Bisnis.com, JAKARTA - PT Bank CIMB Niaga Tbk. menduga tingginya rasio kredit bermasalah atau non performing loan (NPL) penerusan kredit (channeling kredit) industri perbankan diakibatkan salah satunya karena perusahaan teknologi finansial (tekfin).
Direktur Konsumer CIMB Niaga Lani Darmawan mengatakan, tingginya rasio NPL penerusan kredit sebenarnya dapat dianggap wajar. Syaratnya, rasio NPL yang tinggi harus diikuti dengan margin lebar antara bunga dan jumlah pokok pembiayaan yang diteruskan.
“NPL market bisa jadi besar, tetapi jika margin tinggi secara profitabilitas masih bagus.

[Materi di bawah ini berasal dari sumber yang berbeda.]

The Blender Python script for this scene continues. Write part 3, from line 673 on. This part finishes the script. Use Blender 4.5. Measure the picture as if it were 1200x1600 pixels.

Mungkin saja [tingginya NPL penerusan kredit perbankan] karena fintech,” ujar Lani kepada Bisnis, Minggu (22/12).
Menurut Lani, saat ini portofolio penerusan kredit CIMB Niaga masih kecil. Rendahnya angka penerusan kredit ini tecermin dari tidak adanya catatan baki tersebut di laporan keuangan perseroan per kuartal III/2019.
Kecilnya penerusan kredit CIMB Niaga terjadi karena bank swasta ini selektif menjalani bisnis channeling kredit. “Karena memang sangat selektif dan relatif tidak besar,” tuturnya.
Berdasarkan data Otoritas Jasa Keuangan (OJK), nilai penerusan kredit pada kuartal III/2019 tercatat Rp14,02 triliun atau tumbuh 20,24% (year-on-year/yoy). Meski tumbuh, nilai penerusan kredit masih lebih rendah dibandingkan dengan 2016 yang mencapai Rp23,06 triliun.
Kualitas penerusan kredit juga terpantau tidak begitu dapat diharapkan. Rasio NPL credit channeling mencapai 58,42%, turun dari periode sama tahun lalu 72,30%.